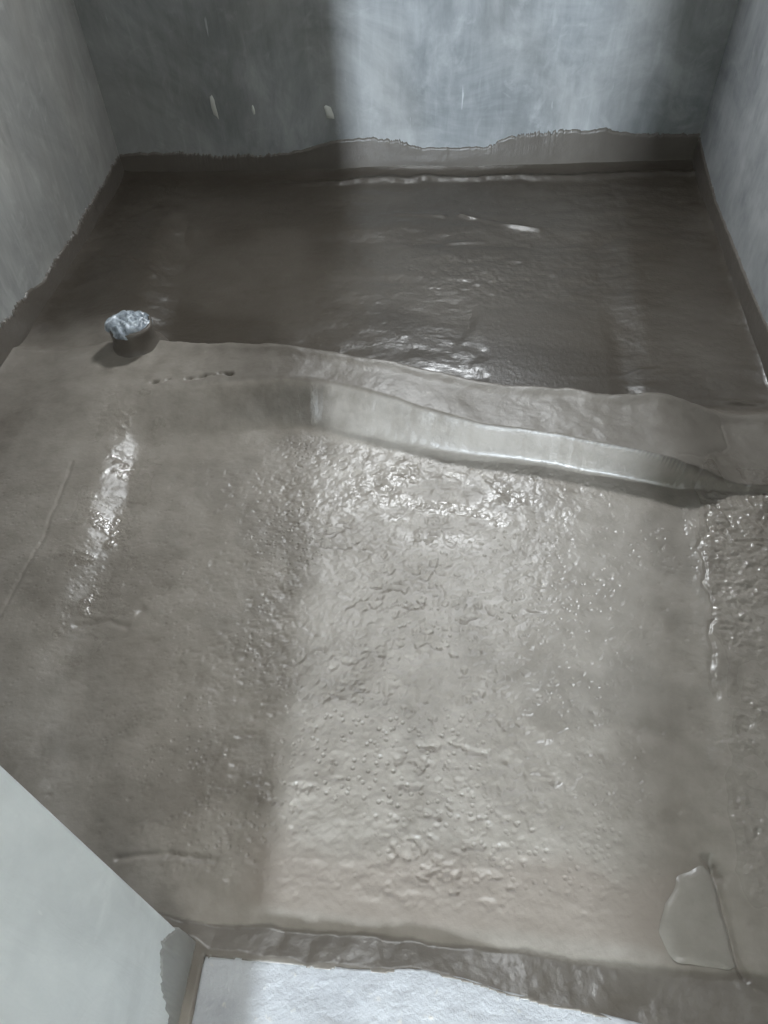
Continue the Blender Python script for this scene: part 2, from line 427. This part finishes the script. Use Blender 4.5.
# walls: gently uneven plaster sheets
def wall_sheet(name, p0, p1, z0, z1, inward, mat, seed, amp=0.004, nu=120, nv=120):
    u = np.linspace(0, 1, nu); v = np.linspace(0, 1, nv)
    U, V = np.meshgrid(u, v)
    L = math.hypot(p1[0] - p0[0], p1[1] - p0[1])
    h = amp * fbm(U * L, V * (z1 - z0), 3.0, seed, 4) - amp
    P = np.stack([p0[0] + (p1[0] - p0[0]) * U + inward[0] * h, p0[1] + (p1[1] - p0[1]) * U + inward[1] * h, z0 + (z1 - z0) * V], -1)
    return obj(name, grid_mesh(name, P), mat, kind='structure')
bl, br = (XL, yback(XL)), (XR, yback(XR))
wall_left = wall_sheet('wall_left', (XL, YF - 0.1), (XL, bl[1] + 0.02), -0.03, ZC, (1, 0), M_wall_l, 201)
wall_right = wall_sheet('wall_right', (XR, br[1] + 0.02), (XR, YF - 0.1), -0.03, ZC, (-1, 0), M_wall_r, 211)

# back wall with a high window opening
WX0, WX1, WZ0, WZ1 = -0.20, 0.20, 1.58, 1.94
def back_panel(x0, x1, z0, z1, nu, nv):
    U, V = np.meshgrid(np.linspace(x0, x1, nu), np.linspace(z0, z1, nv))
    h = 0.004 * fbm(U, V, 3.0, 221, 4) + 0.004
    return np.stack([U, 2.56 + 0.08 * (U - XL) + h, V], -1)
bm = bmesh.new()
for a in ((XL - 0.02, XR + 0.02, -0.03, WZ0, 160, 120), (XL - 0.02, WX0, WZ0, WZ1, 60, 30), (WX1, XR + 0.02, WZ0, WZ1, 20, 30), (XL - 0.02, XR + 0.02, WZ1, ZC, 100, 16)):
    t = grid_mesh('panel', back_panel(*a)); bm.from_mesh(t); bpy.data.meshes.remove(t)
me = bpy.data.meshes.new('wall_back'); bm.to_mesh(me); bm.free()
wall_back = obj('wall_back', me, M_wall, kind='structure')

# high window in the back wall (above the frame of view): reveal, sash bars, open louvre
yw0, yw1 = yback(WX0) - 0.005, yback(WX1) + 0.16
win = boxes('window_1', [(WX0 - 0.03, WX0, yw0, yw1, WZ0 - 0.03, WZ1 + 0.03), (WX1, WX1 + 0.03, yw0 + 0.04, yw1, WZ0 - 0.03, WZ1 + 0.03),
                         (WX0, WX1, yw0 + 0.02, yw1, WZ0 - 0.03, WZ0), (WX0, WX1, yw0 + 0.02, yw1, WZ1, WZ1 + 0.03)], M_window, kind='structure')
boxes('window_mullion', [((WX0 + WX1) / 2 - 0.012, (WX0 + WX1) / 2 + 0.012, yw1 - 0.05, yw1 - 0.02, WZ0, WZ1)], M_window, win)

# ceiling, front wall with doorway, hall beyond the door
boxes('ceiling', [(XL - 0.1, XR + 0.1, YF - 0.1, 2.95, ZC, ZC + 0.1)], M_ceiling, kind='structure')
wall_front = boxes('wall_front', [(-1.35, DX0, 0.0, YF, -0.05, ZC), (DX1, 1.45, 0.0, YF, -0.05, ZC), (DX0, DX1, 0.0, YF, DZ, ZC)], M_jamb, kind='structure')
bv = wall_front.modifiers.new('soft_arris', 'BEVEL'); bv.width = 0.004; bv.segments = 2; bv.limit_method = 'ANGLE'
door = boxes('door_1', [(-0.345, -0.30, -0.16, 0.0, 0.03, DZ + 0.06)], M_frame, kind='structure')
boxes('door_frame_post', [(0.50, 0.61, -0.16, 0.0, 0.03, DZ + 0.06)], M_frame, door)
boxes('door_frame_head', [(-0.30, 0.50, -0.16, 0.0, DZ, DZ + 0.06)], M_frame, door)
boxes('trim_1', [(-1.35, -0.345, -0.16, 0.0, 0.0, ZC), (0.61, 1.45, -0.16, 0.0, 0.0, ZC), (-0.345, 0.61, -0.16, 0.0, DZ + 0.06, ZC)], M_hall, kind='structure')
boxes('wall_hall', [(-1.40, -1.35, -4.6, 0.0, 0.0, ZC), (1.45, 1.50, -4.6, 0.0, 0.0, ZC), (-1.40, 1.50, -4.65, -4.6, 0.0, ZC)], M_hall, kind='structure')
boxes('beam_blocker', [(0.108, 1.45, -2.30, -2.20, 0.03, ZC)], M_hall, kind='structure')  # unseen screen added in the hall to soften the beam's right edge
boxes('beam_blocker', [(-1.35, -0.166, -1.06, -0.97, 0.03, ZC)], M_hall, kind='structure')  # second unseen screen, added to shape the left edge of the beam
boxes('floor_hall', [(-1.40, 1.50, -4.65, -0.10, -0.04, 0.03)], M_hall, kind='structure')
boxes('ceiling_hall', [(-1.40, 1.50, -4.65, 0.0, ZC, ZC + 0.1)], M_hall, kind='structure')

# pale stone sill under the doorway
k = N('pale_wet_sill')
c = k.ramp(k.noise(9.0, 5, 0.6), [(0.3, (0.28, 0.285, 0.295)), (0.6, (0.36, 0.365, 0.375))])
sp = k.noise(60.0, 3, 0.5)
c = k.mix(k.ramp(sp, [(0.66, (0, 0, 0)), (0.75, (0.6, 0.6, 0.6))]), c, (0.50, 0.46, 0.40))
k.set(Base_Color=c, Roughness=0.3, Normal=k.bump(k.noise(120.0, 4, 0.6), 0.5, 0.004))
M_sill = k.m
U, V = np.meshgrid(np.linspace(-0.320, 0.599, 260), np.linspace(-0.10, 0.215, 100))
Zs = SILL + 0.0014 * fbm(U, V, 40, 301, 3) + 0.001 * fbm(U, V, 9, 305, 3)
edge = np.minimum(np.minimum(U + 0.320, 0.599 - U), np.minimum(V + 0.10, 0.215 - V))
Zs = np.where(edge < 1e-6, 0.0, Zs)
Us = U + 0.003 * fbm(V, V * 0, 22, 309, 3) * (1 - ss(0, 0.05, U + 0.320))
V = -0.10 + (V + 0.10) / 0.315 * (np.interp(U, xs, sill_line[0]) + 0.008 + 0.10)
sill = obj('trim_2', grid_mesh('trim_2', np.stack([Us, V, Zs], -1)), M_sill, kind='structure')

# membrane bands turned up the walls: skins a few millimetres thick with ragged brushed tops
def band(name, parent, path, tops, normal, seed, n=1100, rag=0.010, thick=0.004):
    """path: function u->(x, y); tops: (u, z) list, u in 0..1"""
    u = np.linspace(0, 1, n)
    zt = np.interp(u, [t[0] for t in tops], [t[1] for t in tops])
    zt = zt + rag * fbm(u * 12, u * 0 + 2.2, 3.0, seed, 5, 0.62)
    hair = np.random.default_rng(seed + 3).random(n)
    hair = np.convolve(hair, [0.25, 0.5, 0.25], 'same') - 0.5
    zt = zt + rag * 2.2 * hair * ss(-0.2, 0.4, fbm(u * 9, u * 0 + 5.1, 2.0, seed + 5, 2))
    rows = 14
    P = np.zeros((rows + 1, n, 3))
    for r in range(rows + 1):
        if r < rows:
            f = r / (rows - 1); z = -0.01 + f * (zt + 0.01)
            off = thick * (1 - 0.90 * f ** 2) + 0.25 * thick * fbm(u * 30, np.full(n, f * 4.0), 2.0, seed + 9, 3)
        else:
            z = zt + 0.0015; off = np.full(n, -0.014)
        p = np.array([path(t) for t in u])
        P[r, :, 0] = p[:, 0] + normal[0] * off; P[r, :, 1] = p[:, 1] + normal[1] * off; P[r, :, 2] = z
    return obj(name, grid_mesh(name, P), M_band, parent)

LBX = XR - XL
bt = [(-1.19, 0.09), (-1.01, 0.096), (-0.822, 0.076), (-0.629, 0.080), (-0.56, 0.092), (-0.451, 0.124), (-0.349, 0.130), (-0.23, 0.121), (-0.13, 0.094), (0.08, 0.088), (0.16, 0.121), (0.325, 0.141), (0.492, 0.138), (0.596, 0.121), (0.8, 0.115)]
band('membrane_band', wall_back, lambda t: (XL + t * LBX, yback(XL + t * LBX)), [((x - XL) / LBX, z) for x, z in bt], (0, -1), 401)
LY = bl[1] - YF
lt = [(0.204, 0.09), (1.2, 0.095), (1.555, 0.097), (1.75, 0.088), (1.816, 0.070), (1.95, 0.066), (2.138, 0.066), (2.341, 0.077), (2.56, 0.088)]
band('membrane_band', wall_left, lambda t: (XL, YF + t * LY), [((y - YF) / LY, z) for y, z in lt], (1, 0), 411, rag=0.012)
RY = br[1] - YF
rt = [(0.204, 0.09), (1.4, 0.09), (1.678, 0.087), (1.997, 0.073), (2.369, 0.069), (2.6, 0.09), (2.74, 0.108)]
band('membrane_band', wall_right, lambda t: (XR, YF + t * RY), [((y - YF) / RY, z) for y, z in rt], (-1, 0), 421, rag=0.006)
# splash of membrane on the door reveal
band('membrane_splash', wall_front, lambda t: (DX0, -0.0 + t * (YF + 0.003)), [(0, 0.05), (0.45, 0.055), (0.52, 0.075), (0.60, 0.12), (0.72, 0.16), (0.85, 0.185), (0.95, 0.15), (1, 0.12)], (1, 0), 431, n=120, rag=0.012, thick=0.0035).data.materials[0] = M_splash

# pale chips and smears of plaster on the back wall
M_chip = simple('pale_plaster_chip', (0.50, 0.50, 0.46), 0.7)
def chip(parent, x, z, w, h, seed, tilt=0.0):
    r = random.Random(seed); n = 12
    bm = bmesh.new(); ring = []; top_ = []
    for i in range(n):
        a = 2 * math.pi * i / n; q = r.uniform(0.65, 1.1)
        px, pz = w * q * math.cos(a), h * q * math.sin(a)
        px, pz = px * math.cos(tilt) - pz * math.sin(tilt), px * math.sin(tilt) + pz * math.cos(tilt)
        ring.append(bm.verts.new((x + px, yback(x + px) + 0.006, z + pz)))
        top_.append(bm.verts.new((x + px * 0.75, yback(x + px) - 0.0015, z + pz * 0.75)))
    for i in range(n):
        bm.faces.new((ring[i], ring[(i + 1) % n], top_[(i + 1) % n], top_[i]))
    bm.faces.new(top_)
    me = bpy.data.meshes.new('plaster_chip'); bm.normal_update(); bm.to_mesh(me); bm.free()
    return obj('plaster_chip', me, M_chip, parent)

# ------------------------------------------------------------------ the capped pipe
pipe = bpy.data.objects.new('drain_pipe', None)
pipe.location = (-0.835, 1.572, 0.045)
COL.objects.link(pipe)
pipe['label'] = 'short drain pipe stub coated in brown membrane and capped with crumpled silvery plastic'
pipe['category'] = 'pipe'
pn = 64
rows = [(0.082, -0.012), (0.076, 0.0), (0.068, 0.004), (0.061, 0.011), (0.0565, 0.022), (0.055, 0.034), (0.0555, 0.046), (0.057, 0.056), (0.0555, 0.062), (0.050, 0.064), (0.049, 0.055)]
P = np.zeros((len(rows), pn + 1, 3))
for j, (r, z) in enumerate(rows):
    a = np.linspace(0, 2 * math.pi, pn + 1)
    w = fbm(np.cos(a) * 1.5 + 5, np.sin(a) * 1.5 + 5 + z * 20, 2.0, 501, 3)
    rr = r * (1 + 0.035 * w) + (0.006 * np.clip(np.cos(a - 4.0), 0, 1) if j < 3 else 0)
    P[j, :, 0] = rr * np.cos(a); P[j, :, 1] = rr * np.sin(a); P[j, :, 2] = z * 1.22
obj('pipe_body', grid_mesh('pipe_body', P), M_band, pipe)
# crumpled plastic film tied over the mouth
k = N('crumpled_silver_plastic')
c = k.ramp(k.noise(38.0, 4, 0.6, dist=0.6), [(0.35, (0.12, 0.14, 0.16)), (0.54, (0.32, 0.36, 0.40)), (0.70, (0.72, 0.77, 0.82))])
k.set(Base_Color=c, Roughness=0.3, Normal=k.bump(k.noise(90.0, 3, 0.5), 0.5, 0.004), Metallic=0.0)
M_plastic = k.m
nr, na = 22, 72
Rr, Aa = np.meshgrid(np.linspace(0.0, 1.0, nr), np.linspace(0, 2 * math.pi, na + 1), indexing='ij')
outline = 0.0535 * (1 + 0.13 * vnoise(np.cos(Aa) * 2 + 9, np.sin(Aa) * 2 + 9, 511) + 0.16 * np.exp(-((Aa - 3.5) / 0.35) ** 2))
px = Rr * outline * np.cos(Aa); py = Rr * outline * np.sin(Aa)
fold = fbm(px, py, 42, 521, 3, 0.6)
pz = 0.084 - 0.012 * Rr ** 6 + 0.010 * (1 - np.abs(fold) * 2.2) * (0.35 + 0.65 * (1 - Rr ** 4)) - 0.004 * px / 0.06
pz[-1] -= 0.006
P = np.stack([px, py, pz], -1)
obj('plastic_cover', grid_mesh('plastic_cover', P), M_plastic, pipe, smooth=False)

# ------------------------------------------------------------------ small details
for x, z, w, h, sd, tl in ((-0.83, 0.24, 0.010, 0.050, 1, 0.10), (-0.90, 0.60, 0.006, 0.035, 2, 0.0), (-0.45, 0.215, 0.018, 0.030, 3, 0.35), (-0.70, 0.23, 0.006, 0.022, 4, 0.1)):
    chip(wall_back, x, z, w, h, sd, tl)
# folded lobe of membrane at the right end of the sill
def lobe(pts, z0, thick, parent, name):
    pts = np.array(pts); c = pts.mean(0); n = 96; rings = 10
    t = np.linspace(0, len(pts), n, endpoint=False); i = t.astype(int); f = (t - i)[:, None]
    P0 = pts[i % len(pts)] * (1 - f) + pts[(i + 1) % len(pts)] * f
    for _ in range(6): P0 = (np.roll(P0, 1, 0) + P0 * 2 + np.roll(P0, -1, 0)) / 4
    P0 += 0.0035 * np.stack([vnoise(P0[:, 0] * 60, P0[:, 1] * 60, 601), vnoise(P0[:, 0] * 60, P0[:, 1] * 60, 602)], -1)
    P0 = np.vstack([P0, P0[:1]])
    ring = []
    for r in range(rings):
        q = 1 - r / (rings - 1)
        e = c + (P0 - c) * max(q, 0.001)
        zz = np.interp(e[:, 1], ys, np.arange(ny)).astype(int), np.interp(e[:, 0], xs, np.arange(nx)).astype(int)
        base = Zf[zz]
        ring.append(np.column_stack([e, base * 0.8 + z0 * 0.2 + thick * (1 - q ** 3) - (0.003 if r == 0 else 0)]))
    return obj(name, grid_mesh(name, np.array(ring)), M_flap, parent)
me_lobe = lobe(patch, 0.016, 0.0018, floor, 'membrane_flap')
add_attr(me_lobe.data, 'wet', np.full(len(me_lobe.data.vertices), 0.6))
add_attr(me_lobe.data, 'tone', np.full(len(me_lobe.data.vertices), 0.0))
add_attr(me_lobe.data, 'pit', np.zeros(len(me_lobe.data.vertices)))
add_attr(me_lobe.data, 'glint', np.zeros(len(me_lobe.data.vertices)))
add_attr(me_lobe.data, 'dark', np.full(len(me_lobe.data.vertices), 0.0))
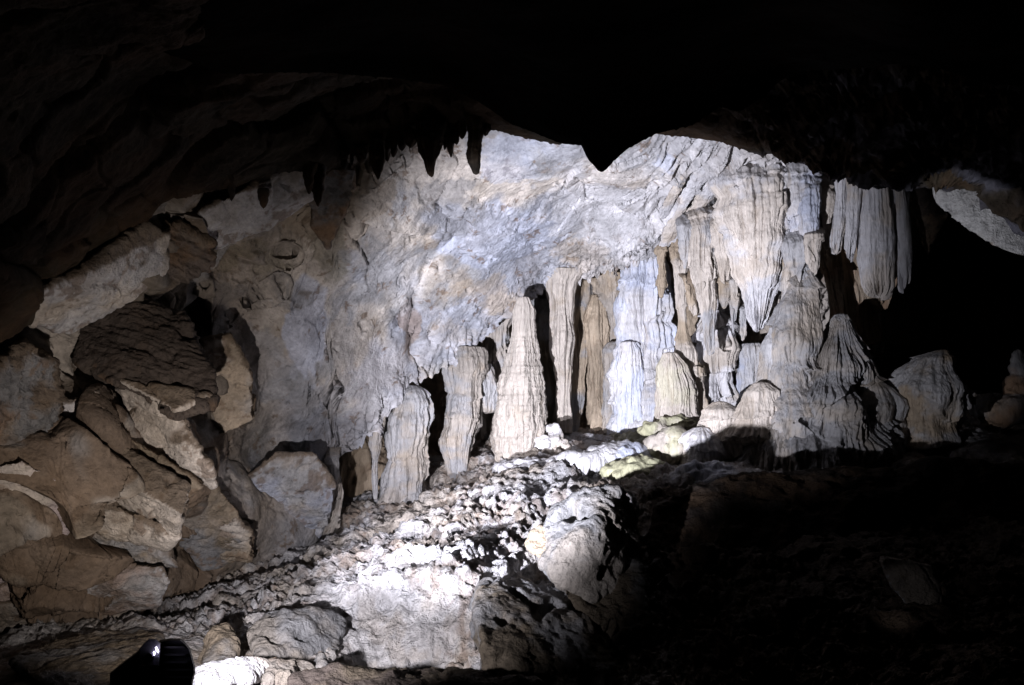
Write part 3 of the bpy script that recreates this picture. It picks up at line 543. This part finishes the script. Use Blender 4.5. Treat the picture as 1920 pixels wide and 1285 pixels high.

····················

Extract every line containing the string "this" from the material.

| OUTPUT OF THE TASK |
Continue the Blender Python script for this scene: part 2, from line 427. This part finishes the script. Use Blender 4.5.
Write part 3 of the bpy script that recreates this picture. It picks up at line 543. This part finishes the script. Use Blender 4.5. Treat the picture as 1920 pixels wide and 1285 pixels high.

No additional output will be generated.